Writing the Story of Wine
“Gozarse
uno la carne del alma.”
-Miguel de Unamuno
"Enjoy the flesh of one’s own
soul.”
Human
beings are as much body as soul; like the mystery that makes good wine, body
and soul all in one, a union that renders bold mixtures of physical and
spiritual metaphors as in “gozarse uno la
carne del alma.” --Miguel de Unamuno
Tragic Sense of Life (11).
My
love affair with wine began at the same time in life that I became a
“certified” scholar of rhetoric. The spark of delight and fascination for wine
happened the summer that I crossed the academic threshold as a freshly-minted
PhD of Rhetoric and Composition Studies.
After
completing my doctoral studies at Texas A&M University, I took a journey to
Spain in July 2002. During that trip I discovered a taste for wine. It was first time I truly enjoyed the beauty,
pleasure, and mystery of wine. The epiphany happened in a glass of tinto vino served to me as I was sitting
alone at a table in Sevilla with a plate of bread and cheese and dish of
roasted olives. I fell in love.
The
research journey that took me through the great cities of Madrid, Seville,
Toledo, Cadiz, and Granada that summer to explore the rhetoric of “el edicto de limpiza de sangre” and the
story of the expulsion of the Sephardic Jews and Moors by Spanish monarchs
Isabel and Ferdinand to the New World in 1492 is ultimately what brought me here
today teaching this course on Writing About Wine & Culture.
The
telos of my work in New Mexico as a
professor of rhetorical studies and writing began with a glass of red wine in
2002 and ends here with this course, the outcome of following a passion for
wine, rhetoric, and writing for some seventeen years.
While
on the surface, a course centered on writing about wine may seem a bit
whimsical if not frivolous (and admittedly way too much fun for a college
course), this topic is as rich and complex as any academic subject.
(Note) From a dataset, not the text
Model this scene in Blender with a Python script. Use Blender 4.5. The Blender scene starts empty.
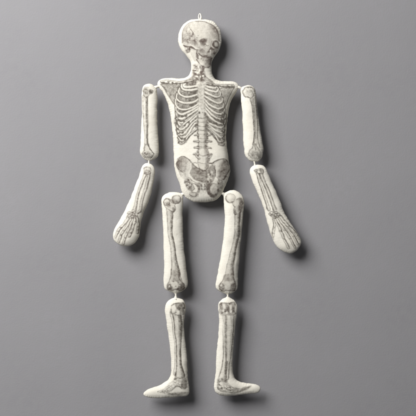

The depth
and breadth of wine as a subject of study is far more rigorous and demanding
than any one disciplinary field or scholarly expertise can bring to the
topic. To write about wine necessitates that
we as scholars, writers, and aficionados learn to write across multiple
discourse communities and navigate numerous disciplinary fields.
I
don’t think there is a better single (trope) metaphor for the complex
dimensions of rhetoric and writing than the topic of wine (and its many
disciplinary subfields such as the geography, geology, science, poetry,
literature, history, philosophy, religion, agriculture, archeology, economics, marketing,
art, culinary studies, engineering, sociology, and politics of wine).
Hence
this course “Writing about Wine and Culture” is something like “choose your own
adventure.” It will take us into a lot of territory. None of us are ultimate
“experts” on wine, per se, but we can all be writers about wine.
Raise
your pen, dear students, and let’s make a toast to the academic intricacies and
intellectual possibilities of the Rhetoric of Wine.